Kick Them, Kate

It's not too late to call the Royal Wedding off

Buckingham Palace yesterday reported that Her Majesty Queen Elizabeth II finally got around to meeting her grandson’s fiancée’s parents, Carol and Michael Middleton, at a private luncheon at Windsor Castle. You don’t see palaces reporting much of anything in this country, alas.

In case you’ve been in a coma since Kate Middleton and Prince William announced their engagement last November, there’s been a wee bit of unpleasantness regarding the commoner bride and her middle-class parents, who met when he was an air-traffic controller and she was a stewardess; the pair, self-made millionaires, now run an online party-goods store. (One of Kate’s uncles is purported to have the words NOUVEAU RICHE tattooed between his shoulder blades.) It’s been whispered that William’s friends don’t really like Kate, because she sometimes says “toilet” instead of “lavatory.” What is up with that shit?

But what struck me about Buckingham Palace’s pronouncement is that the Middletons had never met the queen before. It’s, what, a week until the wedding now? It’s enough to make one believe the relationship between William and his grandmum is something less than chummy—and perhaps between his dad and her as well, which wouldn’t be a bit surprising seeing as he’s been stuck waiting there in line for her throne for the past 2,000 years. And all may well be less than copacetic between the queen and William’s stepmum, Camilla, who, while boasting a suitable pedigree, also cheated on her husband with Prince Charles even though the rogue prince was godfather to their son.
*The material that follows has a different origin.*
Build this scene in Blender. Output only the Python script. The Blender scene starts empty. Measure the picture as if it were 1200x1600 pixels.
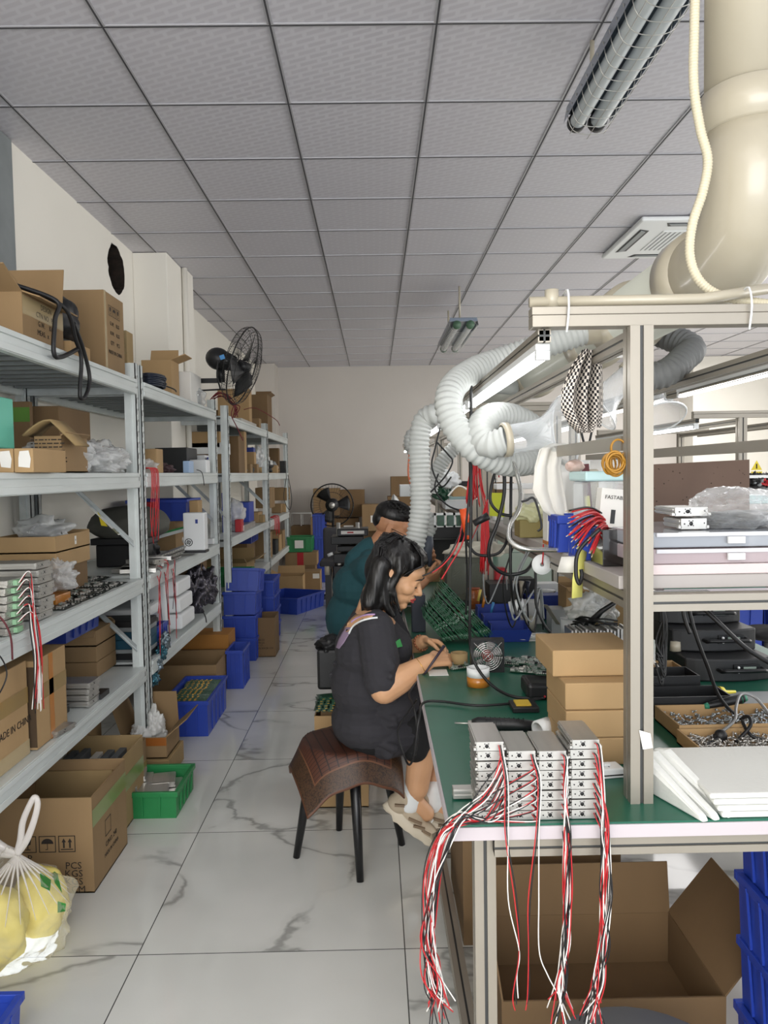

It’s really quite confusing up there amid the rarefied air of the upper classes. But Camilla’s husband’s since remarried, she and Charles have married, William is wedding Kate, and all’s well despite the tragic death of Camilla’s rival, the Princess of Wales, and those nasty phone-tapped conversations about tampons. I’m sure the bride will look lovely, no matter who makes her dress. We’ll all be buried in a flood of wedding kitsch. And then the Royals can get back to the sorts of bad behavior, insensitivity, churlishness and idiocy that make them so endearing and enduring. Long live the Queen!